In this morning’s gospel the Risen Lord gives an invitation to his disciples, to ‘come and have breakfast’ but they don’t have any fish. So they go out and do what Jesus tells them, and they catch fish, 153 of them. The disciples don’t recognise Jesus until they catch the fish. When they follow His commands they recognise Him. So, we too must be obedient to Christ, and listen to Him.

Then Christ feeds his disciples breakfast before asking Peter if he loves him and commanding him to feed his lambs. It’s an important moment. Christ asks Peter the same question three times, ‘Do you love me?’ something which clearly looks back to Peter’s triple denial on the night of Jesus’ arrest before His Passion and Death. His triple denial is effaced by his triple confession. Peter is clearly upset: it’s his conscience at work reminding him of his failure, which leads him to say, ‘Lord you know everything, you know that I love you’. Jesus does not condemn him, he simply reminds Peter, so that he may be encouraged in his task: to feed Christ’s sheep, to be a shepherd, a good Shepherd, and to lay down his life for his sheep after the example of his Lord and Master. This is how Peter is to fulfil Christ’s command, ‘Follow me’. It reminds all of us called as bishops, priests, and deacons, that we too are called to feed Christ’s flock, both with the Sacraments of the Church, but in our teaching of the faith and the example of our lives. It’s important to who we are and what we do. They are Christ’s sheep, not our own. You belong to Christ and it is our duty to care for you and feed you.
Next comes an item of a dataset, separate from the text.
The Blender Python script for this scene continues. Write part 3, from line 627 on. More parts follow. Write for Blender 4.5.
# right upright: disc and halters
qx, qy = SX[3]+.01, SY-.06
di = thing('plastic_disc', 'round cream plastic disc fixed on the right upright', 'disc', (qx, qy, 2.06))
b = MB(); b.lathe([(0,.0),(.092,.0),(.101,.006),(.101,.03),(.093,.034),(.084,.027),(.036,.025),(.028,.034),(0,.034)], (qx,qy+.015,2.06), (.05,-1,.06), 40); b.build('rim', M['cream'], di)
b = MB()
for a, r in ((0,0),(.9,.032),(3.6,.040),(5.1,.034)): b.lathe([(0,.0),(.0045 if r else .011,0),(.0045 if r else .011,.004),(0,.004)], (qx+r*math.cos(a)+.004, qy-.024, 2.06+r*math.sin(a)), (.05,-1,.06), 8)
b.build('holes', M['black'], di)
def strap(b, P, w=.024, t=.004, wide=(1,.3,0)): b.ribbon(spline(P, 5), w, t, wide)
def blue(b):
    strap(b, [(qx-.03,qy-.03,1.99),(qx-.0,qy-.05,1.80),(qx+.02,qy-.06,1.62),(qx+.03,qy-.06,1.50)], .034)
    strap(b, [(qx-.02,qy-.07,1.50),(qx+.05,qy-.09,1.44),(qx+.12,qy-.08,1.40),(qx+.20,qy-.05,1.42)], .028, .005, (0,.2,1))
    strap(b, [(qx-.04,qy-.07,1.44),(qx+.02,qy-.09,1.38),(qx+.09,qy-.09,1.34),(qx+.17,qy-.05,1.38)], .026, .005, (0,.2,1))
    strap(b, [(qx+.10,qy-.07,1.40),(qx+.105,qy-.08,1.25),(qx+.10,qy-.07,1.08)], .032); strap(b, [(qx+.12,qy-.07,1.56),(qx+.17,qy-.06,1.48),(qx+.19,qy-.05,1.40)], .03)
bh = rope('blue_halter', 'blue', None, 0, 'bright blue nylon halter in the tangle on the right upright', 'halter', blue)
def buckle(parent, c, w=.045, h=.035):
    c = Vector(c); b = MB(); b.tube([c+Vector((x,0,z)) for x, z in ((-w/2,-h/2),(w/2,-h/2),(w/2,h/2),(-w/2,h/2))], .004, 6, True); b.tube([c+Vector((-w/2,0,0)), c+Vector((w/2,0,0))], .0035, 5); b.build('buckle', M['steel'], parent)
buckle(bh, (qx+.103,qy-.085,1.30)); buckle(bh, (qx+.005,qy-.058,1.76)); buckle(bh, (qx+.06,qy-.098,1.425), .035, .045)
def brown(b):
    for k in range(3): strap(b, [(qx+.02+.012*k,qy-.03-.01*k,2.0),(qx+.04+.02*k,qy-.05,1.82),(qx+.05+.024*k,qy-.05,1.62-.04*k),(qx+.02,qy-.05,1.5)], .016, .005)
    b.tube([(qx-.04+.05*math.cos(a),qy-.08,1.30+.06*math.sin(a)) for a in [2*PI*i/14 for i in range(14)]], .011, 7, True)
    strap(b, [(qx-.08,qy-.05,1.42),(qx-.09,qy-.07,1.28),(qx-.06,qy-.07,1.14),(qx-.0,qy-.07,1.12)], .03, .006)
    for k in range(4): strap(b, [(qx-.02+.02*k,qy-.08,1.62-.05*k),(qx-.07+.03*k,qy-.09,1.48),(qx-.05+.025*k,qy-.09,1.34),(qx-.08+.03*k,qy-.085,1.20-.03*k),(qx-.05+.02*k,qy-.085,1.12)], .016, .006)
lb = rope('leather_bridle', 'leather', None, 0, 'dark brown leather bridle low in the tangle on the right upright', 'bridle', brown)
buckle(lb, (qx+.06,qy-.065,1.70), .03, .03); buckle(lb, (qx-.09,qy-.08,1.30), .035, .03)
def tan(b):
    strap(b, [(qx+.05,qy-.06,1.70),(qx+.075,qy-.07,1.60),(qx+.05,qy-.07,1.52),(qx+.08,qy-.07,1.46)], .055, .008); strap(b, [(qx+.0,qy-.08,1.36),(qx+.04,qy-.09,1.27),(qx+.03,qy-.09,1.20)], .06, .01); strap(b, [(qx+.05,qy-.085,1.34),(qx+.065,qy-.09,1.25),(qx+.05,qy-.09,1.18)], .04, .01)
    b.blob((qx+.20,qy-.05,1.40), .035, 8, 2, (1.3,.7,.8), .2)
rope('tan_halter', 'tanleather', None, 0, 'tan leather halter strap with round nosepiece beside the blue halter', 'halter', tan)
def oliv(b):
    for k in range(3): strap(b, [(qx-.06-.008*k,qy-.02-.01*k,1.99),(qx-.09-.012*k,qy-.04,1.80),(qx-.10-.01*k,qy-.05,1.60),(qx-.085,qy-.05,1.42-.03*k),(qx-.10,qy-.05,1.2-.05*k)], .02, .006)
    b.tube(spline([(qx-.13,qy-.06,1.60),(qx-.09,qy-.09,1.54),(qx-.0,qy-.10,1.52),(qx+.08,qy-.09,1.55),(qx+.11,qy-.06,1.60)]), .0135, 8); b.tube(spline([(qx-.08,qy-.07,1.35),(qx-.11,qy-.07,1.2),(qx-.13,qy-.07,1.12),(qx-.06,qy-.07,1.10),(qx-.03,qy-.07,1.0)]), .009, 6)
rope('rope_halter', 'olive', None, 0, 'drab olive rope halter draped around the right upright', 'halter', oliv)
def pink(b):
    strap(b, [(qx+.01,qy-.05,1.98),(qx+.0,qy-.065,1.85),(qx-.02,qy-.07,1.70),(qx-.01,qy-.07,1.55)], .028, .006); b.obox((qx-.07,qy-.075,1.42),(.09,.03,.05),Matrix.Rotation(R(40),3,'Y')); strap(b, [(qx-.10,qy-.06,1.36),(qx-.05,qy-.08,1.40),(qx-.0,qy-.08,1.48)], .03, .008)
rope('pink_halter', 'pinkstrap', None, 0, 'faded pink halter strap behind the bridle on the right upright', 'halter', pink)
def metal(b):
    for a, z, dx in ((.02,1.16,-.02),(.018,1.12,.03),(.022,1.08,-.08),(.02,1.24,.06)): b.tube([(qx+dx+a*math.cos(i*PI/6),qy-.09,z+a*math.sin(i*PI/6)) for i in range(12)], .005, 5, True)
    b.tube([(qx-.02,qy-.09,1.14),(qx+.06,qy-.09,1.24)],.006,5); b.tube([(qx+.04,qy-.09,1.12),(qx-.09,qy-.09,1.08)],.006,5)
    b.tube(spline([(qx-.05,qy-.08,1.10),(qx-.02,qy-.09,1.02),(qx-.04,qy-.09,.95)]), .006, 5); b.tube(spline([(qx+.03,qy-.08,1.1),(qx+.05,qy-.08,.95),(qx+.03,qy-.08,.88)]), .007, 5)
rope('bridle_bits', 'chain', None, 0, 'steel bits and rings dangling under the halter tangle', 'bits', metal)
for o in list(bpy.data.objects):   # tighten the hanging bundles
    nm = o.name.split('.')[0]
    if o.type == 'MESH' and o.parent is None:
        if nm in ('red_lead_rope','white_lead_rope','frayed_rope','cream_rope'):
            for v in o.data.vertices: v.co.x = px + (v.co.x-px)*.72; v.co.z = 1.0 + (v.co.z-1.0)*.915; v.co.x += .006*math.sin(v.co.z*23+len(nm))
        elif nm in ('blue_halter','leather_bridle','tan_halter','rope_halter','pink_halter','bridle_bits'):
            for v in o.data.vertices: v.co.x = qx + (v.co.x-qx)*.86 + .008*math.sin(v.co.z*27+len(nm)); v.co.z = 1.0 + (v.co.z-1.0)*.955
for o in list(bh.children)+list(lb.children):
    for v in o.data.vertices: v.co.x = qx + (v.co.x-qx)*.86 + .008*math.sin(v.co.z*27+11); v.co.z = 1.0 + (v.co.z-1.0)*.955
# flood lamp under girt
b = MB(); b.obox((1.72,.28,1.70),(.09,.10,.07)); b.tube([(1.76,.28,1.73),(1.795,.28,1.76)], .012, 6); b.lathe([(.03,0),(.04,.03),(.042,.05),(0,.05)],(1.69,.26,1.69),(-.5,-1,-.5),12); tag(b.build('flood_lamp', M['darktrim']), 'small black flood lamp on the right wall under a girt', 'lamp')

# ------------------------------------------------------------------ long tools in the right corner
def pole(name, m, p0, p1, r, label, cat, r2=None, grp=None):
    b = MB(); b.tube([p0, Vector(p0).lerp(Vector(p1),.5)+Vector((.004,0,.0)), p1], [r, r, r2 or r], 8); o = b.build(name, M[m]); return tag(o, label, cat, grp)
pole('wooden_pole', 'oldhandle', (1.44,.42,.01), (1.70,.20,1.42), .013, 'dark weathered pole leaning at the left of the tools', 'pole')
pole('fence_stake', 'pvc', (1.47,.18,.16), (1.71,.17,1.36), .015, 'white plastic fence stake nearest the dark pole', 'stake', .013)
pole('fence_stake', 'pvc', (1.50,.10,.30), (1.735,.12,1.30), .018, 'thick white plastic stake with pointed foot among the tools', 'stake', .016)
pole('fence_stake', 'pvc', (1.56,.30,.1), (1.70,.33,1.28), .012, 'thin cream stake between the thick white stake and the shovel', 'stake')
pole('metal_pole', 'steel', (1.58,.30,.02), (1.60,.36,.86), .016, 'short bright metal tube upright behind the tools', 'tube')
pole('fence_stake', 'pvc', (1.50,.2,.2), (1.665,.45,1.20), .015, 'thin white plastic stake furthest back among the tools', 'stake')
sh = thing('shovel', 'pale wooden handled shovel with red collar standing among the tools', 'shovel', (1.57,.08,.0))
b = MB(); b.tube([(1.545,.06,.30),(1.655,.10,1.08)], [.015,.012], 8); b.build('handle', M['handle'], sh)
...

Peter is fed by the Lord before he is called to go and feed others, and to care for them. We too have come here today to be fed by the Lord, to be fed with the Lord, with His Body and Blood, under the outward forms of bread and wine, to share in his divine life, so that we may become what he is, and have a foretaste of heaven. We are fed so that we may go out and feed others, so that we may follow the example of the apostles and not cease teaching and preaching Jesus Christ. When we do this we will give honour and worship to God no different from the heavenly worship we have seen described in this morning’s second reading. This is the heavenly glory of which we have a foretaste here on Earth. We are called to bear witness to our faith in the world, so that it may believe. We are called to be witnesses, regardless of the cost. While we may not face persecution in this country; we are more likely to be faced with indifference, a coldness of heart, which denies the fact that what we are and what we say is important or has value. Yet we are to live lives which proclaim the fact that our life and death have meaning and value through Jesus Christ, who loves us, who died for us, and rose again so that we might have eternal life in Him. It is a gift so precious that we have to share it, we cannot keep it for ourselves. In sharing it, it becomes a greater and more wonderful gift. In sharing it we are preparing for that moment seen by St John when all of creation will sing the praise of God, filled with his love, healed and restored by him.

We are preparing for that moment here and now preparing to be fed by Him, to be fed with Him, looking forward to that time when we and all creation will sing the praise of God the Father, God the Son, and God the Holy Spirit, to whom be ascribed as it most right and just, all might, majesty, glory, dominion, and power, now and forever.